Ces types humains, ces comportements sont de tous les temps. C’est au XIXè siècle, certes, que Daumier les a fixés pour l’éternité mais ils sont aussi d’aujourd’hui. Les types ainsi créés par Daumier sont de tous les temps et de tous les pays et c’est là qu’il atteint le sommet de son art et touche à l’universel : il a vu, il a compris, il a dessiné. Le musicien, le chanteur, le flagorneur, le bâilleur sont là, autour de nous, et, n’étaient les changements de mode vestimentaire, on aurait l’impression de les connaître et de pouvoir leur donner un nom.

Peu lui importe finalement la musique : elle n’est pour Daumier que le prétexte à croquer les hommes (et les femmes), leurs travers, leur envie de briller, leur mesquinerie, leurs petits calculs, leurs ridicules.

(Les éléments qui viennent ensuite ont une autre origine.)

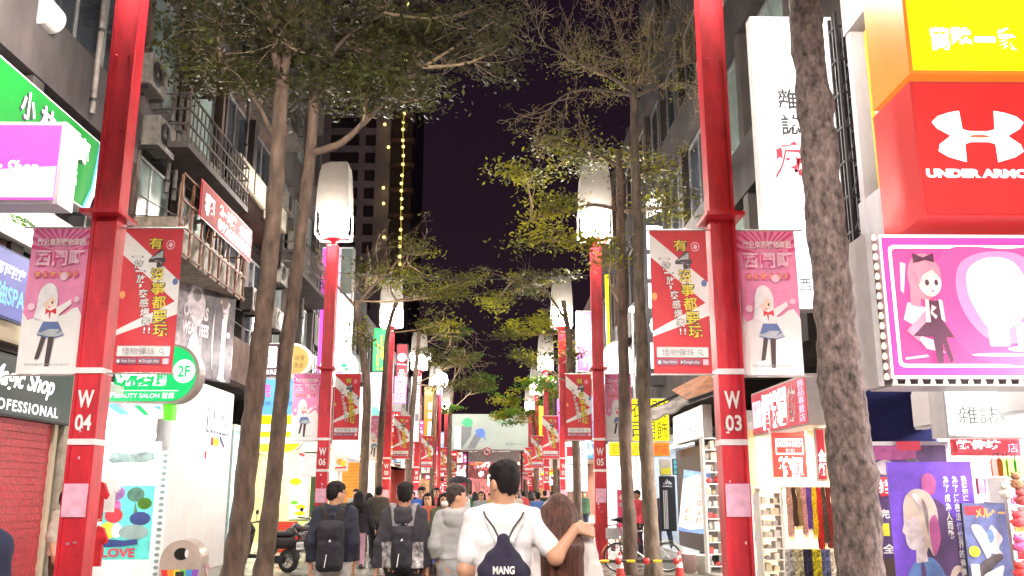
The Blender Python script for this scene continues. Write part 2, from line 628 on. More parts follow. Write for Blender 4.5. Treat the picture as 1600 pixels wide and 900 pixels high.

Dans ce domaine comme dans celui du droit ou de la justice ou de la politique, ce qui intéresse et passionne Daumier, c’est le permanent, l’universel. Daumier n’est ni cruel ni féroce ni méchant. Il est objectif. Il voit l’être humain tel qu’il est, sans s’indigner et sans protester. Il le crucifie sur la toile. Là, Daumier ne mène pas un combat contre l’injustice, l’intolérance, la sottise ou la médiocrité du règne de Louis Philippe. Il observe et note. C’est un naturaliste. C’est le Buffon de l’espèce humaine.

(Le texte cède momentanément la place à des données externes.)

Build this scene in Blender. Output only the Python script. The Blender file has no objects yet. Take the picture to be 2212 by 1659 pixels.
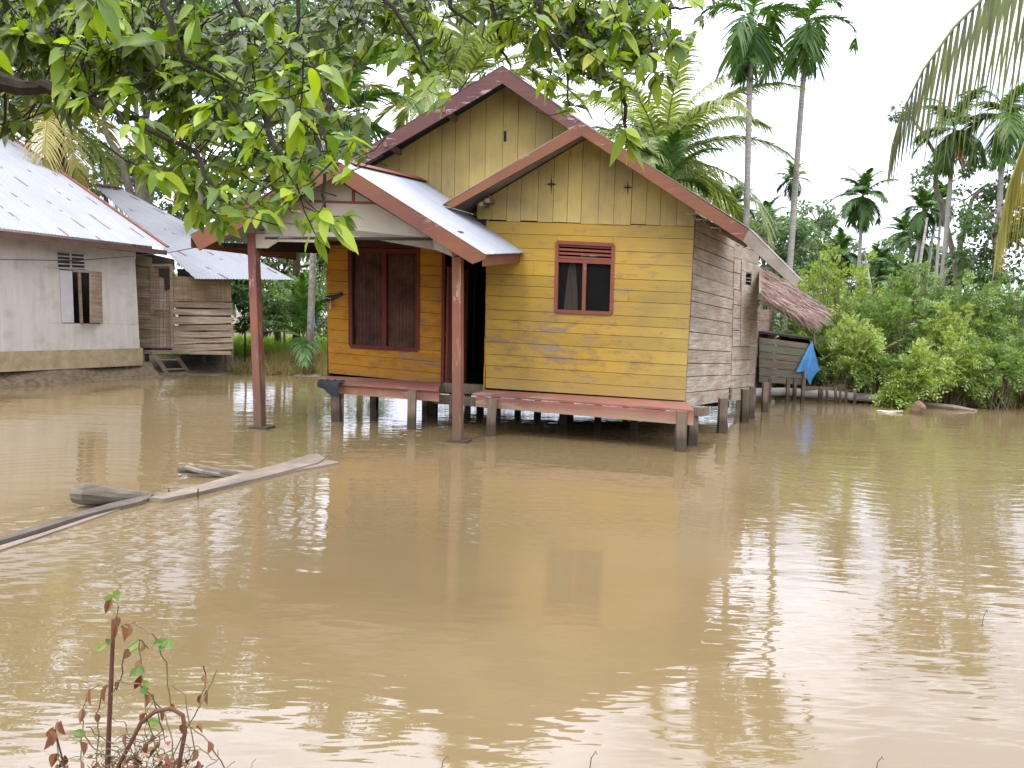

A un seul moment de cette série de dessins Daumier s’est laissé aller à un acte suspect de subjectivité : il a logé parmi les saltimbanques des figures connues : Victor Hugo jeune et encore glabre qui, dans une attitude qui lui est familière, baisse la tête comme pour faire mieux admirer son front immense encore grossi par Daumier ; à côté, Hector Berlioz qui semble déchiffrer une partition, peut-être celle de la Symphonie Fantastique ; et puis un personnage qu’une affiche sur laquelle on peut lire Les enfants d’Edouard semble permettre d’identifier : Casimir Delavigne ? Mais pourquoi diable Daumier a-t-il voulu égratigner ces célébrités de l’époque ? Quant au Journal des Débats, sa présence rappelle peut-être que Berlioz y fut critique musical.

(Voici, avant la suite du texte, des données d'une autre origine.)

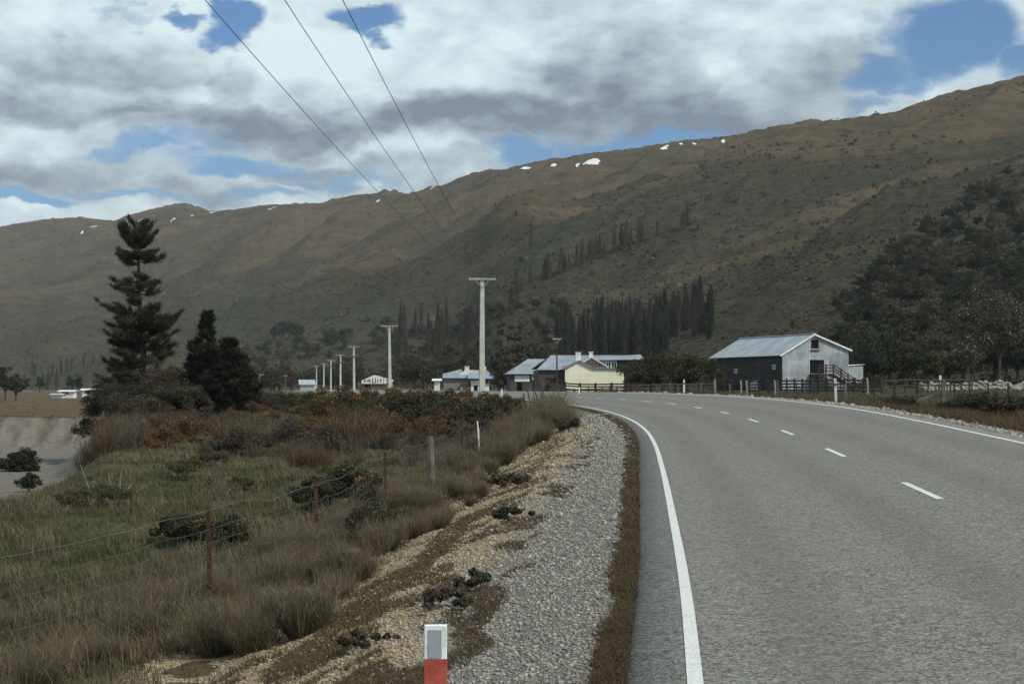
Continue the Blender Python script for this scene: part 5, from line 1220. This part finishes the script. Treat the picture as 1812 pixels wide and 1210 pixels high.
# broad trees on the valley edge
vt = kinds('valley_tree', [round_tree(8, 3.2, m_brownwood), round_tree(9, 3.0, m_pop), round_tree(7, 3.4, m_ever), round_tree(8, 3.0, m_wil)], 'dark bare broad tree in the belt at the foot of the far hills', 'tree', 'tree belt at the foot of the hills')
for i in range(110):
    px = rng.uniform(440, 960); Y = rng.uniform(440, 700) if px < 800 else rng.uniform(330, 480); u_, _ = ray(px, 688)
    z = max(zg1(u_*Y, Y), float(hill_h(np.array([u_*Y]), np.array([Y]))[0])); k = rng.uniform(.75, 1.35)
    if Y < 600 and 490 < px < 730: Y = rng.uniform(605, 720)
    vt[i % 4].put(Vector((u_*Y, Y, z-.3)), (k, k, k*rng.uniform(.9, 1.4)))
vt2 = kinds('slope_tree', [round_tree(8, 3.2, m_brownwood), round_tree(7, 3.0, m_ever), round_tree(9, 2.8, m_pop)], 'dark scattered tree on the lower slope behind the concrete poles', 'tree', 'trees scattered on the lower slope')
for i in range(100):
    px = rng.uniform(430, 1000); py = np.interp(px, [430, 600, 800, 1000], [625, 600, 560, 520])+abs(rng.normal(0, 1))*38
    p = hill_hit(px, min(py, 684))
    if p: k = rng.uniform(.4, 1.0)*p.y/800*1.1; vt2[i % 3].put(p-Vector((0, 0, .4)), (k*1.1, k, k))
for px, py, s_ in ((500, 606, 1.5), (525, 606, 1.3), (488, 604, 1.0), (512, 600, 1.3)):
    p = hill_hit(px, py)
    if p: vt2[1].put(p, s_*p.y/F_PX*26/7)
sl_ = kinds('slope_tree', [round_tree(8, 3.0, m_ever), round_tree(7, 3.2, m_brownwood)], 'dark tree beyond the river flat left of the thinned pine', 'tree', 'trees beyond the flat at far left')
for px, Y, k in ((28, 300, .62), (10, 320, .8), (140, 620, .8), (128, 640, .9), (70, 640, .8), (180, 640, 1.0), (200, 600, 1.1), (450, 520, 1.2), (320, 560, 1.0), (290, 600, 1.0), (-10, 310, .9), (45, 600, .8)):
    sl_[0 if k < 1 else 1].put(base_at(px, Y), k)
# willows by the yards
wl = kinds('willow_tree', [round_tree(4.6, 2.7, m_wil, 40, 110, .16), round_tree(4.2, 3.0, m_wil, 40, 110, .16)], 'low bushy brownish green willow between the cream house and the woolshed', 'tree', 'low willows between house and woolshed')
for px, Y, k in ((1136, 188, .85), (1152, 192, 1.0), (1172, 188, 1.0), (1195, 196, 1.1), (1218, 192, 1.0), (1240, 200, .95), (1258, 205, .85), (1142, 200, .9), (1205, 205, 1.1)):
    wl[int(px) % 2].put(base_at(px, Y)-Vector((0, 0, .2)), k)
single('round_tree', round_tree(5.6, 1.9, m_olive, 34, 90, .17), base_at(1184, 222), 'yellow green round tree rising above the low willows', 'tree', 1.05)
bt = kinds('backdrop_tree', [round_tree(7, 3.0, m_pop), round_tree(6.5, 3.2, m_brownwood)], 'dark bare tree behind the cream house and willows', 'tree', 'dark trees behind the cream house')
for i in range(34):
    px = rng.uniform(880, 1300); Y = rng.uniform(250, 330); bt[i % 2].put(base_at(px, Y)-Vector((0, 0, .3)), rng.uniform(.5, .95))
# wooded slope on the right
wk_ = kinds('woodland_tree', [round_tree(8, 3.0, m_ever, 36, 90, .24), round_tree(9, 3.3, m_brownwood, 36, 90, .24), round_tree(7, 3.3, m_dark, 36, 90, .24), round_tree(7.5, 2.6, m_olive, 30, 80, .22)], 'dark tree in the wood covering the slope right of the woolshed', 'tree', 'wood on the slope right of the woolshed')
cnt = 0
for i in range(900):
    px = rng.uniform(1280, 1860); py = rng.uniform(290, 684)
    edge = np.interp(px, [1280, 1400, 1480, 1560, 1650, 1740, 1860], [660, 610, 540, 470, 400, 330, 290])
    if py < edge: continue
    pr = .30 if px < 1480 else .58
    if rng.uniform() > pr: continue
    p = hill_hit(px, py)
    if p is None: continue
    k = rng.uniform(.55, 1.0)*(.75 if px < 1480 else 1.0)*min(1.0, p.y/450+.35); wk_[rng.choice(4, p=[.36, .32, .22, .10])].put(p-Vector((0, 0, .4)), (k*1.05, k*1.05, k*rng.uniform(.85, 1.2))); cnt += 1
nr_ = kinds('yard_tree', [round_tree(9, 3.4, m_ever, 44, 120, .22), round_tree(8, 3.4, m_dark, 44, 120, .22), round_tree(8.5, 3.2, m_brownwood, 44, 120, .22)], 'big dark tree standing behind the paddock right of the woolshed', 'tree', 'big dark trees behind the right paddock')
for i, (px, Y, k) in enumerate(((1545, 235, .85), (1575, 228, 1.0), (1610, 232, .95), (1640, 225, .8), (1680, 228, .9), (1720, 225, .9), (1760, 232, 1.1), (1800, 225, 1.0), (1840, 228, 1.1), (1560, 250, 1.1), (1600, 252, 1.2), (1660, 250, 1.1), (1705, 252, 1.2), (1530, 262, 1.0), (1500, 268, .9), (1450, 275, .7), (1400, 280, .6), (1350, 285, .6), (1310, 275, .55), (1780, 250, 1.4))):
    nr_[i % 3].put(base_at(px, Y)-Vector((0, 0, .3)), k)
single('blossom_tree', round_tree(13.5, 4.0, m_brownwood, 60, 90, .2, bark, m_bloss), base_at(1768, 205), 'tall tree with pale grey blossom at the right edge', 'tree')
single('blossom_tree', round_tree(7.0, 2.6, m_brownwood, 44, 80, .18, bark, m_bloss), base_at(1708, 200), 'smaller tree sprinkled with pale blossom left of the tall one', 'tree')
single('olive_tree', round_tree(6.8, 1.5, m_olive, 34, 90, .17), base_at(1712, 214), 'yellowish green upright tree between the dark right hand trees', 'tree')
single('olive_tree', round_tree(5.0, 2.0, m_olive, 34, 90, .17), base_at(1655, 214), 'olive green bushy tree behind the strainer post at right', 'tree')

# ---- scrub covering the hillsides (uncountable)
def hill_scrub():
    n = 52000; px = rng.uniform(-60, 1900, n); ly = rng.uniform(math.log(250), math.log(2200), n); Yv = np.exp(ly); Xv = (px-906)/F_PX*Yv
    z = hill_h(Xv, Yv); v = (z-EYE)/Yv; band = fbm(Xv/130, Yv/130, 3, 201)
    lower = 1-sst(z, 40, 230); ok = (z > 1.5) & (rng.uniform(0, 1, n) < np.clip(.04+lower*.55+band*.9, .02, .95)); Xv, Yv, z = Xv[ok], Yv[ok], z[ok]; n = len(Xv)
    r_ = rng.lognormal(0, .45, n)*.62*np.clip(Yv/600, .6, 1.6); k = 11
    C = np.stack([Xv, Yv, z+.3*r_], -1); P = (C[:, None]+in_ball(n*k, .5).reshape(n, k, 3)*r_[:, None, None]*np.array([1.1, 1.1, .75])).reshape(-1, 3)
    V, Fc = leaves(P, np.repeat(r_*.75, k), 0, 1.2)
    t_ = np.clip(np.repeat(rng.uniform(.0, 1, n), k)+rng.normal(0, .15, n*k), 0, 1)
    tag(link('hillside_scrub', mesh_np('hillside_scrub', V, Fc, False, fattrs=dict(tint=t_)), G('scrub_leaf', (.045, .044, .032), (.068, .062, .044), (.11, .094, .068), .1)), kind='stuff')
hill_scrub()
# ---- snow patches lying just under the skyline
snow_m = mat('old_snow', (.60, .62, .64), .7, .2, var=.1, scale=.05)
for px, py, wx_, hy_ in ((1045, 287, 20, 3.5), (1022, 291, 4, 3), (980, 291, 6, 2.5), (930, 297, 11, 3.5), (1176, 261, 10, 3), (768, 329, 9, 3), (724, 341, 4, 2), (669, 356, 4, 1.5), (618, 352, 8, 2), (482, 367, 9, 2), (378, 374, 8, 2.5), (228, 389, 5, 2), (248, 388, 5, 1.5), (165, 400, 8, 1.5), (306, 389, 4, 2), (1280, 249, 4, 1.5), (340, 380, 2.5, 1.5), (1205, 256, 4, 1), (785, 324, 6, 1), (1228, 255, 5, 1.2), (145, 411, 2.5, 1.5)):
    p0 = hill_hit(px, py+2)
    if p0 is None: continue
    g_u = np.linspace(-1, 1, 15); g_v = np.linspace(-1, 1, 9); k = p0.y/F_PX; V = []; A_, B_ = np.meshgrid(g_u, g_v, indexing='ij')
    dep = hy_*k*2.6
    XX_ = p0.x+A_*wx_*k; YY_ = p0.y+B_*dep+A_*dep*.5
    ok_ = (A_**2+B_**2+.55*fbm(A_*2.2+px, B_*2.2, 2, 7)) < .95
    ZZ_ = hill_h(XX_, YY_)+.45
    Fc = grid_faces(15, 9); keep = ok_.ravel()[Fc].all(1)
    if keep.sum() < 3: keep = (ok_.ravel()[Fc].sum(1) >= 2)
    tag(link('snow_patch', mesh_np('snow_patch', np.stack([XX_, YY_, ZZ_], -1).reshape(-1, 3), Fc[keep], True), snow_m), kind='structure')

# ---- thin air over the valley
hz = MB().box(-3700, 3700, -560, 5700, -12, 760); vm_ = bpy.data.materials.new('thin_haze'); vm_.use_nodes = True; t = NT(vm_.node_tree); t.n.clear()
pv = t.new('ShaderNodeVolumePrincipled', Color=(.80, .88, .92), Density=HAZE); pv.inputs['Anisotropy'].default_value = 0.0
t.new('ShaderNodeOutputMaterial', Volume=pv.outputs[0]); tag(hz.build('haze', vm_), kind='stuff')

# ---- rock outcrops breaking the skyline and the upper slopes
px = np.concatenate([rng.normal(880, 25, 26), rng.normal(960, 30, 16), rng.normal(1120, 50, 24), rng.uniform(1380, 1500, 14), rng.uniform(380, 440, 8), rng.uniform(100, 1790, 60)])
rx, ry, rs_ = [], [], []
for i, q in enumerate(px):
    top = None
    for d_ in (2, 5, 9, 14, 20):
        p = hill_hit(q, float(np.interp(q, *np.array([(a, b) for a, b in HP['yA'] if a < 1290]+[(a, b) for a, b in HP['yB'] if a >= 1290]).T))+d_+(rng.uniform(0, 120) if i > 88 else 0))
        if p: rx.append(p.x); ry.append(p.y+4); rs_.append(p.y/F_PX*rng.uniform(1.0, 2.6)); break
stones('rock_outcrop', np.array(rx), np.array(ry), np.array(rs_), mat('hill_rock', (.10, .095, .085), .95, .05, var=.4, scale=.3), rng.uniform(0, 1, len(rx)), hill_h)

Oui ! Peu importe la musique à Daumier car à un seul moment il l’a figurée : l’orchestre se déchaîne sous la baguette impétueuse de quelque maestro invisible ; les notes déferlent et se bousculent par-dessus la tête de l’auditoire éberlué, traversé de sentiments divers. « Faut-il l’admirer ce tintamarre ? Faut-il s’en indigner ? » semble-t-on se demander. Pour le coup, une légende est nécessaire. Daumier malmène la musique de Wagner qui, en l’occurrence, ne doit pas être celle des Préludes de Lohengrin.